- [EXERCISE PROMPT] Copy each line below that includes "pixels".

(Scenes as source code)

- - -

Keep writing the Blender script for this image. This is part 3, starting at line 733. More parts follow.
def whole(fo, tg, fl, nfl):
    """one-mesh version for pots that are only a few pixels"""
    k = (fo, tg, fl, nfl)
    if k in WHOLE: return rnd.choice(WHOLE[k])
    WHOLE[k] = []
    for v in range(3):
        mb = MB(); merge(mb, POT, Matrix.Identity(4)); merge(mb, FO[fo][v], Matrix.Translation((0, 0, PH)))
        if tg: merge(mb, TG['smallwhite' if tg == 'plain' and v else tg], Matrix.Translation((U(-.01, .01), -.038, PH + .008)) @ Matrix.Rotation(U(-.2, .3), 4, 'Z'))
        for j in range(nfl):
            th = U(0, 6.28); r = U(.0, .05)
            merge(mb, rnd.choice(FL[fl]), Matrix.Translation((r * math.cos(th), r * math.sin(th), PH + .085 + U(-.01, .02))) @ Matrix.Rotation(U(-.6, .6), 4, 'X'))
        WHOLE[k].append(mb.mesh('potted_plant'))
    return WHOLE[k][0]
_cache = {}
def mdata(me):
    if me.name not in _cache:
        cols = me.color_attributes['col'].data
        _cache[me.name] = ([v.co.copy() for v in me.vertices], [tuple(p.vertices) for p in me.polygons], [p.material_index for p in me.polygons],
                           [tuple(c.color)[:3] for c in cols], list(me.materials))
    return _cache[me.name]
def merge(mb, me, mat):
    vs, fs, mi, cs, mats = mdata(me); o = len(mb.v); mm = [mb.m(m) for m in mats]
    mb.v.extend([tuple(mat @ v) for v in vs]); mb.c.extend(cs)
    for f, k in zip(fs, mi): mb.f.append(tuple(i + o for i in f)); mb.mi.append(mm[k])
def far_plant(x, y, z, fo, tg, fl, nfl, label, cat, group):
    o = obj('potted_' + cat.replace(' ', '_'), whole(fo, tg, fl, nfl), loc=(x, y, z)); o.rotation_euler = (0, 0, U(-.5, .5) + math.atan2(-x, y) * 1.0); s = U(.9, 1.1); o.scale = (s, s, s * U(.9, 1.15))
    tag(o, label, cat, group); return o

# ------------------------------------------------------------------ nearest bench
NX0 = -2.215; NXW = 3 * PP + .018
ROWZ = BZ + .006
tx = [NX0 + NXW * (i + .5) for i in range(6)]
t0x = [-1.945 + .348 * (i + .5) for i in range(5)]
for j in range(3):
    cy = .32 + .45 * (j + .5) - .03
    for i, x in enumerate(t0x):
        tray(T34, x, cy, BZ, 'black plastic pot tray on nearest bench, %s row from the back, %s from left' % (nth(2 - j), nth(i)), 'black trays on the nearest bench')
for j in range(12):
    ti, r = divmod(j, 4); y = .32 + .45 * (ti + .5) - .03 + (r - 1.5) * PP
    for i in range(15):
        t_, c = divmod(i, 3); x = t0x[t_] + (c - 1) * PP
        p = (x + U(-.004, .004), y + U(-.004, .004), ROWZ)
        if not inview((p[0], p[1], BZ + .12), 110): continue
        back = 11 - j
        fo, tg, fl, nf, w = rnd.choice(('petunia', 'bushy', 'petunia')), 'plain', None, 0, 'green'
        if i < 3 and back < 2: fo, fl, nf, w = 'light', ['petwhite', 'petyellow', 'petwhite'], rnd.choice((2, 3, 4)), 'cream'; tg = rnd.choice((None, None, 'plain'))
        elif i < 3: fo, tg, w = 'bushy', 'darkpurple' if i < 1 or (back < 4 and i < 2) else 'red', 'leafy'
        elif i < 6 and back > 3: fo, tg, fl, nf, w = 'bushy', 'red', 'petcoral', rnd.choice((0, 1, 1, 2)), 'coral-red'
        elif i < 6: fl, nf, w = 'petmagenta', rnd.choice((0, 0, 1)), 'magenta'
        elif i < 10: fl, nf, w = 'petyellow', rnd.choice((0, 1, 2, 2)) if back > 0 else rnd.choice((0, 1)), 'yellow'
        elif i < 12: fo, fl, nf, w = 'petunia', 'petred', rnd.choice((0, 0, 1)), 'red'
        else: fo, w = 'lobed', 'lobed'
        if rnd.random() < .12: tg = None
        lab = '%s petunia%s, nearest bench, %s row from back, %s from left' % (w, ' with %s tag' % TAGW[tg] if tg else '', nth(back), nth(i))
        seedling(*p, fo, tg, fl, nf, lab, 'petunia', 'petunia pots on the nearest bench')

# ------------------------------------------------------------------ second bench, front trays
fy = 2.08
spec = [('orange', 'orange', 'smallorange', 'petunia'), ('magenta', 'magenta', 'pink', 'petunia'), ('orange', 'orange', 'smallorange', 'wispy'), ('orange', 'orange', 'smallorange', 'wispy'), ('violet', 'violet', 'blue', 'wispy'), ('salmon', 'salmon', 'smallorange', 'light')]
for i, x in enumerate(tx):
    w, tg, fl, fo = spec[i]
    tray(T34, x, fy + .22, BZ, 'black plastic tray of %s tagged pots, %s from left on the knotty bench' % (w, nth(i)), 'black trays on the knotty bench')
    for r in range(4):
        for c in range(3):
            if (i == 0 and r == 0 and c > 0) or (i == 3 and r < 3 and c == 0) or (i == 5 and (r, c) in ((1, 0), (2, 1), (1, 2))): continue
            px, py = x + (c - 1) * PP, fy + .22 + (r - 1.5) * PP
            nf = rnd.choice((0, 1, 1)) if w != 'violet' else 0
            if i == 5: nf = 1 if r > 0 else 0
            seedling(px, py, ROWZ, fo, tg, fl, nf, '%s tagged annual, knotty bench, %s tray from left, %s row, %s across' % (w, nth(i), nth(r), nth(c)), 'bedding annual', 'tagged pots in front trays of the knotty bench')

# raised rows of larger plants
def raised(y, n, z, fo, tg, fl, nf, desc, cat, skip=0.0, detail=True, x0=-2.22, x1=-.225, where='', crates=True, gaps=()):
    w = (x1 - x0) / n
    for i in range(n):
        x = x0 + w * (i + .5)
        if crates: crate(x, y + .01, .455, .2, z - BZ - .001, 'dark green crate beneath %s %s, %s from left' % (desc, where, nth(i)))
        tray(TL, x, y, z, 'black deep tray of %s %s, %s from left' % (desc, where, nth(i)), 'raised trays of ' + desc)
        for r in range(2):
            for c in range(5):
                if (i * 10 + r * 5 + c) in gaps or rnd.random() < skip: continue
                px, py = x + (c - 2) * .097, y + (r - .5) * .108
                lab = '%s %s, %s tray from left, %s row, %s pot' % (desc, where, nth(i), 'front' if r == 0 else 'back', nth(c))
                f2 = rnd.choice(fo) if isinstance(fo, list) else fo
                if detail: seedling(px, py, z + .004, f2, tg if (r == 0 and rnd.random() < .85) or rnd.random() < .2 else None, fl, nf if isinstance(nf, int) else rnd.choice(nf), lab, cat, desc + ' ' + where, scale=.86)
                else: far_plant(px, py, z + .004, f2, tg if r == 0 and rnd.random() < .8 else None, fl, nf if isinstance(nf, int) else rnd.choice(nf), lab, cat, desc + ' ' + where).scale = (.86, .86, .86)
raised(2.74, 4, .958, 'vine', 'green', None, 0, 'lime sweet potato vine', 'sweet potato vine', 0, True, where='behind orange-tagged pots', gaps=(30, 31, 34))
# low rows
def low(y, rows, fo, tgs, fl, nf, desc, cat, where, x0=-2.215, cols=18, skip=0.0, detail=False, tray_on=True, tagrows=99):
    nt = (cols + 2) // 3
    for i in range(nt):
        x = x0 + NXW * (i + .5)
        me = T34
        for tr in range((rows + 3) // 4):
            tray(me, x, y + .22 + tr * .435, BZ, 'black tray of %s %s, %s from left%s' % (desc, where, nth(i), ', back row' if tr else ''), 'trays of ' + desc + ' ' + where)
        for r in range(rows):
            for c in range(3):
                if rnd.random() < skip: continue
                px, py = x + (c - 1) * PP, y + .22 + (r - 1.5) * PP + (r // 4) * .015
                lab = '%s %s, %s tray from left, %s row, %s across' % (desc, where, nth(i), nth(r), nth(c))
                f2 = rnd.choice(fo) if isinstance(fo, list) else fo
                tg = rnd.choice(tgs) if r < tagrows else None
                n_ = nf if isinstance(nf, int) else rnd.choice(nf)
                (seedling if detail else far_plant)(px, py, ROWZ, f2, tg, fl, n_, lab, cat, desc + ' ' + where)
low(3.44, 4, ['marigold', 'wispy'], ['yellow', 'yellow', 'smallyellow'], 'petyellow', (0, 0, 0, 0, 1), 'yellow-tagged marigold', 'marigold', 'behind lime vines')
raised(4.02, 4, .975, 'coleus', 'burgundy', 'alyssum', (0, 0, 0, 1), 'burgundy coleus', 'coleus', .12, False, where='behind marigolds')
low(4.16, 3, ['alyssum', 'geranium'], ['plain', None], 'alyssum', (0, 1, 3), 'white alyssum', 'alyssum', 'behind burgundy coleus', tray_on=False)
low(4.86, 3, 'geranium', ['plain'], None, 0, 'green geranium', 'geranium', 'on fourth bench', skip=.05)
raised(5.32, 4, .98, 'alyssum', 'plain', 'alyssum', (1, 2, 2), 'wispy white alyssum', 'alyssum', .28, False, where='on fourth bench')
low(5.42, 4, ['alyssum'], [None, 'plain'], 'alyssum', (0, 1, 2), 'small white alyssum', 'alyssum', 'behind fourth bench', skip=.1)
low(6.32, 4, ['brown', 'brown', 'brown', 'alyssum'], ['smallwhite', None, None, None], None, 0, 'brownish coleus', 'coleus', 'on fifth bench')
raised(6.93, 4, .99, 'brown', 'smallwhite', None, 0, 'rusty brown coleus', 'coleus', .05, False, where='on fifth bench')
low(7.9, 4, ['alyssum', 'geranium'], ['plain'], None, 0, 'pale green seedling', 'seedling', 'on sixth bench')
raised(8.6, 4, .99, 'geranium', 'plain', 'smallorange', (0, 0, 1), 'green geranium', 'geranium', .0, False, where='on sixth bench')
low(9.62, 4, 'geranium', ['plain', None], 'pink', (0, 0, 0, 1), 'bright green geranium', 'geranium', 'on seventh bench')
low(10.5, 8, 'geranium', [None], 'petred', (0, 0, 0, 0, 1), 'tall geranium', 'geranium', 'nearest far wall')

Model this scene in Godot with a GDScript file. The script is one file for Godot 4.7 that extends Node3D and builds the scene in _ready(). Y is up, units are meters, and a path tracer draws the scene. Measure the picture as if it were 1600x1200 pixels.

- - -

- [RESULT OF THIS TASK]
    """one-mesh version for pots that are only a few pixels"""
Model this scene in Godot with a GDScript file. The script is one file for Godot 4.7 that extends Node3D and builds the scene in _ready(). Y is up, units are meters, and a path tracer draws the scene. Measure the picture as if it were 1600x1200 pixels.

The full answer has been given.